In a swipe at House Speaker emerita Nancy Pelosi (D-Calif.), he also pointed out the “big wall wrapped around her house … didn’t help with the problems that she had,” apparently referencing her husband Paul Pelosi being bludgeoned by a madman at their San Francisco residence in fall 2022.
On a press call earlier Friday, Michigan Police Officers Association President James Tignanelli noted that his state’s attorney general, a Democrat who has endorsed Harris, had indicted “between 10 and 15 police officers” while in office.
“That doesn’t help attract your candidates,” Tignanelli told reporters.

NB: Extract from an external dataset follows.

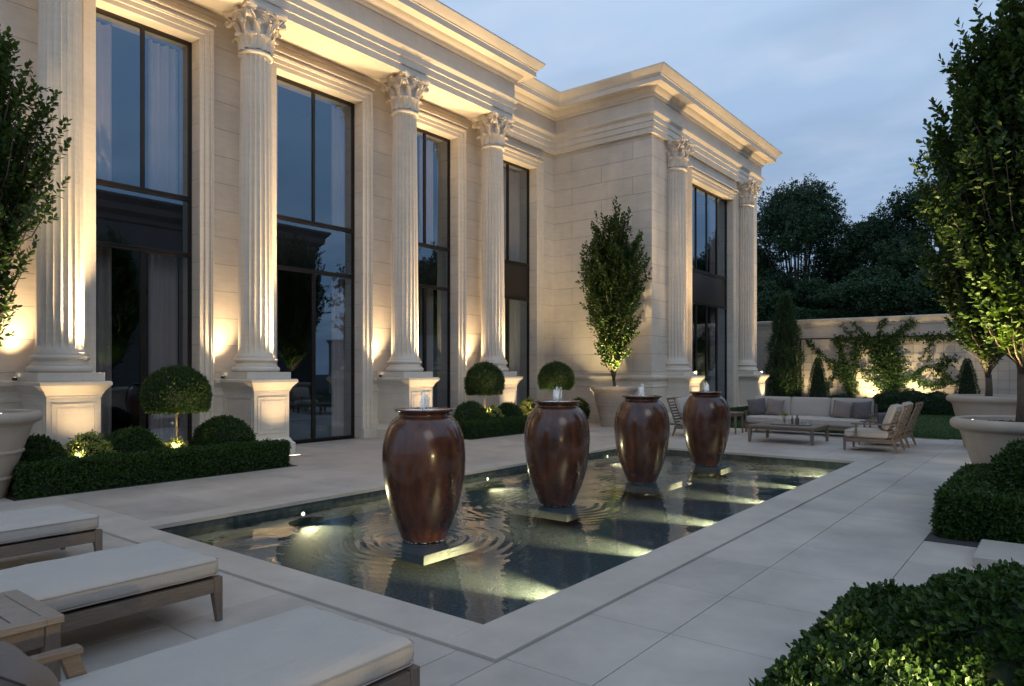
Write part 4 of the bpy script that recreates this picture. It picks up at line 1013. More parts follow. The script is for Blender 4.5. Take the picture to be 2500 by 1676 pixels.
# trees beyond
TG = 'trees beyond the garden wall'
broad_tree('broadleaf_tree', (-12.6, 44, 0), 12.4, 3.6, 4.2, 'tallest broadleaf tree beyond the wall, right of the villa', 101, 11000, .17, TG)
broad_tree('broadleaf_tree', (-9.0, 46, 0), 10.1, 3.0, 3.6, 'lower broadleaf tree in the dip of the tree line beyond the wall', 102, 9000, .17, TG)
broad_tree('broadleaf_tree', (-6.0, 44, 0), 11.2, 3.3, 4.0, 'broadleaf tree beyond the wall, above the middle of the vine', 103, 11000, .17, TG)
broad_tree('broadleaf_tree', (-2.6, 46, 0), 9.6, 3.2, 3.2, 'broadleaf tree beyond the wall, behind the right potted trees', 104, 7500, .18, TG)
broad_tree('broadleaf_tree', (-16.4, 45, 0), 9.8, 3.2, 3.4, 'broadleaf tree beyond the wall, half behind the villa corner', 105, 8500, .18, TG)
for i, (x, y, h) in enumerate(((-13.5, 38.5, 6.6), (-10.6, 38, 6.0), (-7.4, 38.5, 6.5), (-4.4, 38, 6.3), (-1.2, 38.5, 6.8))):
    broad_tree('understorey_tree', (x, y, 0), h, 2.3, 1.6, ['dense low tree just over the wall, next to the villa', 'dense low tree just over the wall behind the cypress', 'dense low tree just over the wall above the left of the vine', 'dense low tree just over the wall above the right of the vine', 'dense low tree just over the wall behind the planters'][i], 110+i, 8500, .18, 'low trees right behind the garden wall', clumps=40)
wd = hedge('woodland', [(-20, 8, 36.6, 37.6, 0, 4.6)], 130, .17, None, None, 98, 5, detail=False, rnd=.3, mat='wild_leaf')
wd['kind'] = 'stuff'; wd['label'] = 'dark mass of leaves filling the space right behind the garden wall'; wd['category'] = 'woodland'
for i, (x, y, h) in enumerate(((14, 40, 11), (17, 47, 12), (11, 50, 10), (22, 54, 12), (12.5, 35.5, 9.5), (14.5, 44, 11))):
    broad_tree('garden_tree', (x, y, 0), h, 3.6, 3.2, ['dark garden tree mirrored beside the opposite house, nearest its corner', 'tall dark tree mirrored in the windows behind the nearest one', 'low dark tree mirrored in the windows, closest to the lawn', 'tall dark tree mirrored far behind the opposite house', 'small dark tree mirrored right at the house corner', 'dark tree mirrored between the taller garden trees'][i], 120+i, 1500, .3, 'trees mirrored in the windows')

hedge('boundary_hedge', [(13.4, 14.6, 34.2, 72, 0, 5.2)], 45, .22, 'tall dark boundary hedge across the garden, mirrored in the door glass', None, 97, 4, detail=False, rnd=.3, mat='wild_leaf')

# ================================================================== FURNITURE
def rounded(hx, hy, hz, r=.05, puff=.02, n=14, side=.0):
    """soft upholstered block centred on the origin"""
    m = MB(); res = []
    def sm(t): return t
    verts = {}; V = []; F = []
    def vid(p):
        k = tuple(round(c, 5) for c in p)
        if k not in verts: verts[k] = len(V); V.append(p)
        return verts[k]
    nx_, ny_, nz_ = max(6, int(n*hx/.5)), max(6, int(n*hy/.5)), 6
    def grid(f, a, b):
        for i in range(a):
            for j in range(b):
                F.append(tuple(vid(f(u, v)) for u, v in ((i/a, j/b), ((i+1)/a, j/b), ((i+1)/a, (j+1)/b), (i/a, (j+1)/b))))
    def w(t): return math.copysign(abs(2*t-1)**.8, 2*t-1)
    grid(lambda u, v: (w(u), w(v), 1), nx_, ny_); grid(lambda u, v: (w(v), w(u), -1), ny_, nx_)
    grid(lambda u, v: (1, w(u), 2*v-1), ny_, nz_); grid(lambda u, v: (-1, w(v), 2*u-1), nz_, ny_)
    grid(lambda u, v: (w(v), 1, 2*u-1), nz_, nx_); grid(lambda u, v: (w(u), -1, 2*v-1), nx_, nz_)
    out = []
    for a, b, c in V:
        p = Vector((a*hx, b*hy, c*hz)); q = Vector((max(-hx+r, min(hx-r, p.x)), max(-hy+r, min(hy-r, p.y)), max(-hz+r, min(hz-r, p.z))))
        d_ = p-q
        if d_.length > 1e-6: p = q+d_.normalized()*min(d_.length, r) if d_.length > r*.99 else p
        z = p.z+(puff*(1-a*a)*(1-b*b)*c if abs(c) > .5 else 0)
        out.append((p.x*(1+side*(1-c*c)), p.y*(1+side*(1-c*c)), z+.0025*math.sin(a*hx*23+b*hy*17)))
    m.add(out, F); return m
def piping(hx, hy, z, r=.05, rad=.004):
    pts = []
    for cx, cy, a0 in ((hx-r, hy-r, 0), (-hx+r, hy-r, PI/2), (-hx+r, -hy+r, PI), (hx-r, -hy+r, 1.5*PI)):
        for k in range(7):
            a = a0+k*PI/12; pts.append((cx+r*math.cos(a), cy+r*math.sin(a), z))
    m = MB(); m.tube(pts, rad, 6, closed=True); return m
def leg_mb(x, y, h, w0=.055, w1=.034, dx=0, dy=0, inx=0, iny=0):
    """tapered leg: top square w0 at z=h, bottom w1 at 0; dx,dy shift of the foot"""
    m = MB(); a, b = w0/2, w1/2
    def q(c, cy, s, z): return [(c-s, cy-s, z), (c+s, cy-s, z), (c+s, cy+s, z), (c-s, cy+s, z)]
    m.hexa(q(x+dx, y+dy, b, 0), q(x, y, a, h*.62)); m.hexa(q(x, y, a, h*.62+.0002), q(x, y, a, h)); return m

def lounger():
    r = empty('sun_lounger'); W = .43; Ln = 2.05; lh = .30
    f = MB(); f.box(W-.035, W-.003, -Ln+.03, -.06, lh-.10, lh-.008); f.box(-W+.003, -W+.035, -Ln+.03, -.06, lh-.10, lh-.008)
    f.build('side_rail', M['wood_y'], r, bevel=.003)
    f = MB(); f.box(-W+.06, W-.06, -.036, -.006, lh-.10, lh-.008); f.box(-W+.06, W-.06, -Ln+.006, -Ln+.036, lh-.10, lh-.008); f.box(-W+.036, W-.036, -Ln+.04, -.04, lh-.03, lh-.01); f.build('end_rail', M['wood_x'], r, bevel=.003)
    for sx in (-1, 1):
        for y, dy in ((-.03, .0), (-Ln+.03, 0)):
            m = MB(); a = .03
            x0 = sx*(W-.03)
            # outer faces stay vertical, inner ones taper
            top = [(x0-a, y-a, lh), (x0+a, y-a, lh), (x0+a, y+a, lh), (x0-a, y+a, lh)]; mid = [(p[0], p[1], lh-.11) for p in top]
            s1 = -1 if y > -1 else 1
            bot = []
            for px_, py_, _ in top:
                qx = px_ if (px_-x0)*sx > 0 else px_+sx*.022; qy = py_ if (py_-y)*(-s1) > 0 else py_-s1*.022
                bot.append((qx, qy, 0.0))
            m.hexa(mid, top); m.hexa(bot, [(p[0], p[1], p[2]-.0003) for p in mid]); m.build('leg', M['wood_z'], r, bevel=.003)
    hz = .068; hy = .70
    cu = rounded(W-.01, hy, hz, .045, .012, 16, .006).build('seat_cushion', M['cushion'], r, smooth=True); cu.location = (0, -hy-.012, lh+hz)
    piping(W-.006, hy+.004, hz-.024, .05, .0035).build('piping', M['piping'], cu, smooth=True)
    piping(W-.006, hy+.004, -hz+.022, .05, .0035).build('piping', M['piping'], cu, smooth=True)
    bc = rounded(W-.01, .36, hz, .045, .014, 16).build('back_cushion', M['cushion'], r, smooth=True); bc.location = (0, -1.72, lh+.26); bc.rotation_euler = (math.radians(-48), 0, 0)
    piping(W-.006, .364, hz-.024, .05, .0035).build('piping', M['piping'], bc, smooth=True)
    for sx in (-1, 1):
        m = MB(); x0 = sx*(W-.028); 
        m.hexa([(x0-.03, -1.85, .525), (x0+.03, -1.85, .525), (x0+.03, -1.15, .525), (x0-.03, -1.15, .525)], [(x0-.03, -1.85, .555), (x0+.03, -1.85, .555), (x0+.03, -1.155, .555), (x0-.03, -1.155, .555)])
        m.hexa([(x0-.022, -1.14, lh-.06), (x0+.022, -1.14, lh-.06), (x0+.022, -1.07, lh-.06), (x0-.022, -1.07, lh-.06)], [(x0-.022, -1.235, .525), (x0+.022, -1.235, .525), (x0+.022, -1.165, .525), (x0-.022, -1.165, .525)])
        m.hexa([(x0-.022, -1.44, lh-.06), (x0+.022, -1.44, lh-.06), (x0+.022, -1.38, lh-.06), (x0-.022, -1.38, lh-.06)], [(x0-.022, -1.44, .525), (x0+.022, -1.44, .525), (x0+.022, -1.38, .525), (x0-.022, -1.38, .525)])
        m.build('armrest', M['wood_y'], r, bevel=.004)
    return r
L0 = lounger()
for i, (x, y) in enumerate(((-2.83, 2.36), (-4.93, 2.56), (-7.08, 2.66))):
    r = L0 if i == 0 else copy_tree(L0)
    if i:
        for ch in list(r.children):
            if ch.name.startswith('armrest'): bpy.data.objects.remove(ch)
    r.location = (x, y, 0); r.rotation_euler[2] = 0
    tag(r, ('wooden sun lounger with pale cushion nearest the camera, cut by the bottom edge', 'middle sun lounger of the three, behind the slatted side table', 'sun lounger farthest from the camera, beside the low hedge')[i], 'sun lounger', 'pale cushioned sun loungers')
def pillow(w, t, mat, seam='piping'):
    m = MB(); n = 18; V = []; F = []
    for s in (1, -1):
        b = len(V)
        for i in range(n+1):
            for j in range(n+1):
                u, v = 2*i/n-1, 2*j/n-1; k = 1-.07*(1-abs(u)**2)*abs(v)**3; k2 = 1-.07*(1-abs(v)**2)*abs(u)**3
                z = t*max(0, (1-abs(u)**2.6)*(1-abs(v)**2.6))**.55
                z *= 1+.07*math.sin(u*7+v*3)*math.sin(v*5); V.append((u*w*k2, v*w*k, s*z))
        F += [tuple((b+i*(n+1)+j, b+(i+1)*(n+1)+j, b+(i+1)*(n+1)+j+1, b+i*(n+1)+j+1)[::s]) for i in range(n) for j in range(n)]
    m.add(V, F); return m
def put_pillow(loc, rot, w, t, mat, label, group=None):
    p = pillow(w, t, mat).build('throw_pillow', M[mat], None, smooth=True); p.location = loc; p.rotation_euler = [math.radians(a) for a in rot]
    pts = []; n = 10
    for a, b in (((-1, -1), (1, -1)), ((1, -1), (1, 1)), ((1, 1), (-1, 1)), ((-1, 1), (-1, -1))):
        for k in range(n):
            tt = k/n; u = a[0]+(b[0]-a[0])*tt; v = a[1]+(b[1]-a[1])*tt; q = 1-.07*(1-abs(u)**2)*abs(v)**3; q2 = 1-.07*(1-abs(v)**2)*abs(u)**3; pts.append((u*w*q2, v*w*q, 0))
    s = MB(); s.tube(pts, .004, 5, closed=True); s.build('piping', M['bark_dark'], p, smooth=True)
    tag(p, label, 'pillow', group); return p
put_pillow((-2.86, .80, .605), (-48, 14, 28), .25, .13, 'pillow_brown', 'brown pillow on the nearest sun lounger, bottom left corner')
def slat_table():
    r = empty('slatted_side_table', (-4.19, 1.04, 0)); hx, hy, H = .33, .33, .50
    m = MB(); z0 = H-.035
    m.box(-hx, hx, -hy, -hy+.075, z0, H); m.box(-hx, hx, hy-.075, hy, z0, H); m.box(-hx, -hx+.075, -hy+.075, hy-.075, z0, H); m.box(hx-.075, hx, -hy+.075, hy-.075, z0, H)
    m.build('top_frame', M['wood_slat'], r, bevel=.003)
    m = MB(); n = 4; w_ = (2*hy-.15)/n
    for k in range(n): y = -hy+.075+k*w_; m.box(-hx+.077, hx-.077, y+.004, y+w_-.004, z0+.004, H-.002)
    m.build('slat_top', M['wood_slat'], r, bevel=.002)
    m = MB(); a = .03
    m.box(-hx+a+.05, hx-a-.05, -hy+.02, -hy+.045, z0-.10, z0-.001); m.box(-hx+a+.05, hx-a-.05, hy-.045, hy-.02, z0-.10, z0-.001); m.box(-hx+.02, -hx+.045, -hy+.08, hy-.08, z0-.10, z0-.001); m.box(hx-.045, hx-.02, -hy+.08, hy-.08, z0-.10, z0-.001)
    m.build('apron', M['wood_x'], r)
    for sx in (-1, 1):
        for sy in (-1, 1): m = MB(); m.box(sx*(hx-.045)-.033, sx*(hx-.045)+.033, sy*(hy-.045)-.033, sy*(hy-.045)+.033, 0, z0-.0005); m.build('leg', M['wood_z'], r, bevel=.003)
    tag(r, 'square slatted wooden side table between the near and middle loungers', 'side table')
slat_table()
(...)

Dr. John Lott, the president of the Crime Prevention Research Center, also shared startling statistics about the rise in unreported violent crimes during President Biden and Harris’ tenure.
“If you look at total violent crime during the Trump administration, it fell by 17% and it’s increased by 43% under the Biden administration,” Lott said, citing data from the Bureau of Justice Statistics.

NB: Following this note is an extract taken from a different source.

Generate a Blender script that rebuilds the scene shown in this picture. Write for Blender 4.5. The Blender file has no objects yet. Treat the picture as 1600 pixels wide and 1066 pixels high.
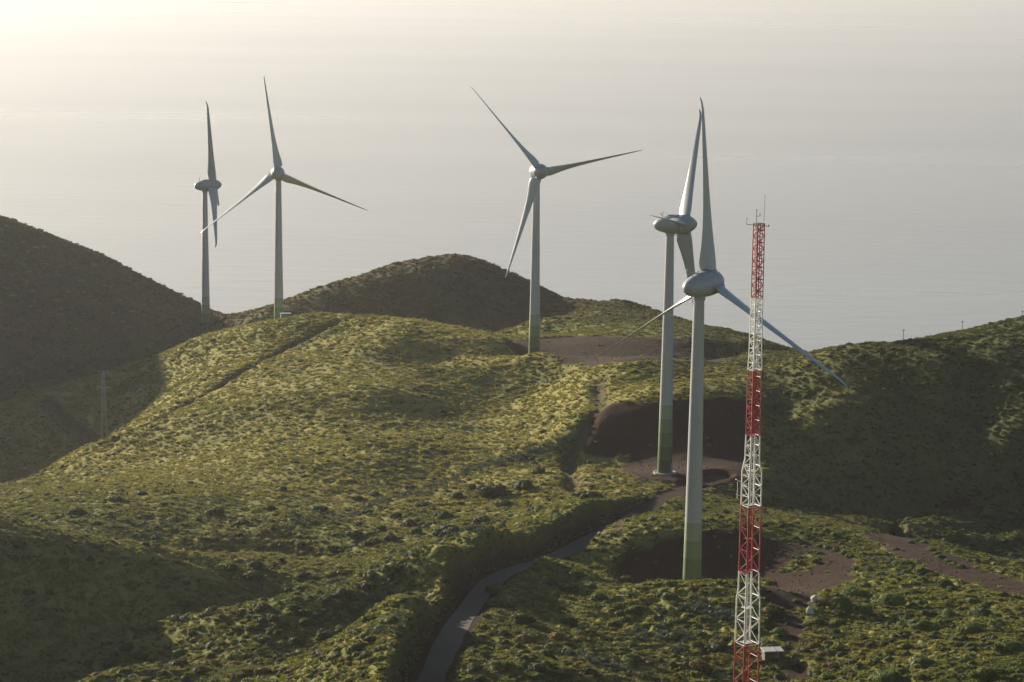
import bpy, bmesh, math, random
import numpy as np
from mathutils import Vector, Matrix

random.seed(7)
rng = np.random.default_rng(7)
sc = bpy.context.scene
C = sc.collection
rad = math.radians

# ------------------------------------------------------------------ camera
ZC = 760.0                       # height of the viewpoint above the sea
FPX = 4000.0                     # focal length in pixels of a 1600 px wide frame
PITCH, ROLL = rad(9.5), 0.0126
FW = np.array([0, math.cos(PITCH), -math.sin(PITCH)])
R0 = np.array([1.0, 0, 0]); U0 = np.array([0, math.sin(PITCH), math.cos(PITCH)])
RT = R0 * math.cos(ROLL) + U0 * math.sin(ROLL)
UP = -R0 * math.sin(ROLL) + U0 * math.cos(ROLL)
cam = bpy.data.cameras.new('camera')
cam.sensor_width = 36.0
cam.lens = 36.0 * FPX / 1600.0
cam.clip_start = 1.0
cam.clip_end = 150000.0
cam_o = bpy.data.objects.new('camera', cam)
C.objects.link(cam_o)
M = Matrix(((RT[0], UP[0], -FW[0], 0), (RT[1], UP[1], -FW[1], 0), (RT[2], UP[2], -FW[2], ZC), (0, 0, 0, 1)))
cam_o.matrix_world = M
sc.camera = cam_o

# ------------------------------------------------------------------ sky, sun, exposure
SUN_AZ = rad(-42)                # measured from the view direction, towards the left
SUN_EL = rad(13)
w = bpy.data.worlds.new('World'); sc.world = w; w.use_nodes = True
nt = w.node_tree
sky = nt.nodes.new('ShaderNodeTexSky')
sky.sky_type = 'NISHITA'; sky.sun_disc = False
sky.sun_elevation = SUN_EL
sky.sun_rotation = SUN_AZ
sky.altitude = 300; sky.air_density = 1.0; sky.dust_density = 1.2; sky.ozone_density = 1.0
nt.links.new(sky.outputs[0], nt.nodes['Background'].inputs[0])
nt.nodes['Background'].inputs[1].default_value = 0.05
sl = bpy.data.lights.new('sun', 'SUN'); sl.energy = 5.0; sl.angle = rad(0.5); sl.color = (1.0, 0.885, 0.71)
so = bpy.data.objects.new('sun', sl); C.objects.link(so)
sd = Vector((math.sin(SUN_AZ) * math.cos(SUN_EL), math.cos(SUN_AZ) * math.cos(SUN_EL), math.sin(SUN_EL)))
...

“There’s no time in our history where we’ve had recorded data for total violent crime that we’ve seen such a large increase,” he added, pointing to the last report on criminal victimization released by the DOJ bureau in 2022.
Before 2020, Lott explained, both the Bureau of Justice Statistics and the FBI “generally moved along together” in the numbers that were reported, but have since “moved in opposite directions each year, often by very large amounts.”
“While the FBI showed a 2% drop in reported violent crime, the national crime victimization data showed a 42% increase in violent crime,” he said citing 2022 figures.
Trump was nevertheless in a celebratory mood Friday after Manhattan Supreme Court Judge Juan Merchan pushed the sentencing date for his “hush money” conviction until Nov. 26, meaning he won’t face potential imprisonment before Election Day.
The case “has been postponed because everyone realizes that there was no case because I did nothing wrong,” he crowed. “It’s an attack by my political opponents in Washington, DC and Comrade Kamala Harris and radical left opponents for purposes of election interference.”
“We will restore public safety to our streets. We will bring back law and order to our nation,” he vowed to the FOP attendees. “You’re gonna have the backup like you never had it before when you had it four years ago.”